I did a little math. On a weekly basis, we watch:

  • 12-14 hours of news (local and national) usually on CBS, sometimes NBC or ABC
  • 4 -8 hours of news commentary (Maddow and Harris-Perry)
  • 4-5 hours of entertainment (Once Upon a Time, Big Bang Theory, CSI, Person of Interest)
  • 10-12 hours of Netflix and Amazon Prime (mostly me during the day)

From a financial point of view, investing in a device to broadcast our streaming services on our actual television makes far more sense that purchasing a higher tiered level of cable. A DVR makes no sense – commercials are when we make tea, let the dogs out/in, and deal with cat issues. Or talk to one another about what we are watching. But I spend less than $200 on the streaming services versus another $600 for more FIOS. Even with the one time costs of a new TV and the device (or a modest monthly fee), it is still a huge win for us. (I’m leaning toward no new TV now that I see the numbers in print. So to speak.)
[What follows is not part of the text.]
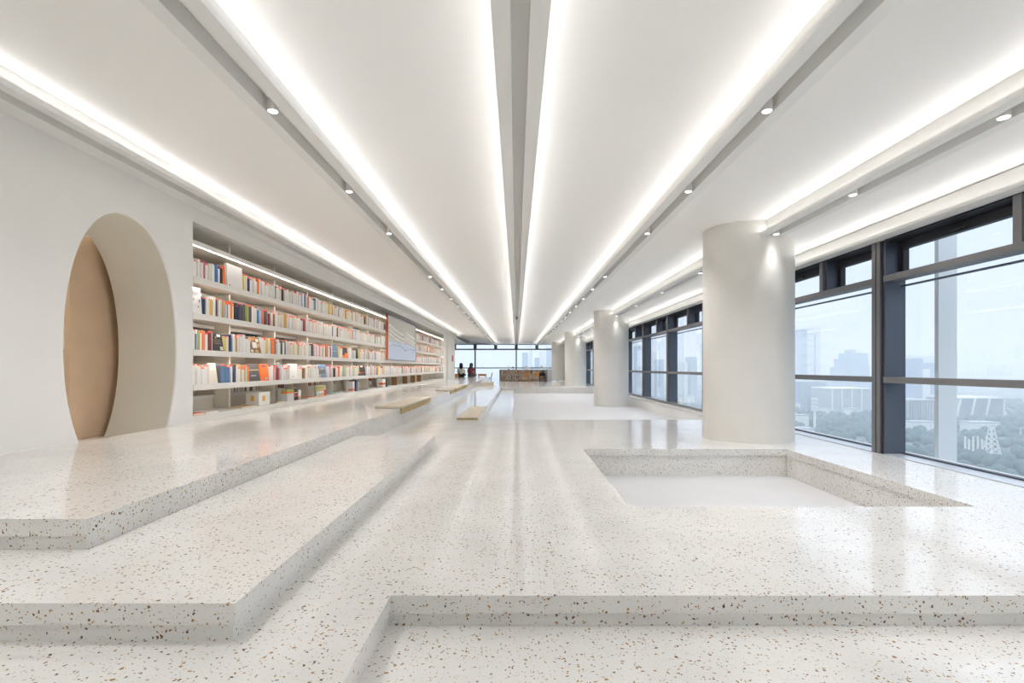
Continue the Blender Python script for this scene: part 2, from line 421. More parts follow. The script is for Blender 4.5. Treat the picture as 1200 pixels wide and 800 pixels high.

I don’t think there’s anything noble or valiant about putting your tv in the closet or getting rid of it altogether. It is great if you only watch PBS but that doesn’t actually mean anything except you have limited tastes. I’m rather bummed by how many shows we’ve missed over the years, but I’ve also missed a lot of great movies, music and plays. I’m not a snob about cable, just cost conscious – spending $50+ per month for a few more hours of television is not a good investment of limited resources.

I’m going to make a note on my 2015 calendar to revisit this topic in one year and see if I’ve actually changed my viewing habits. Or my opinion.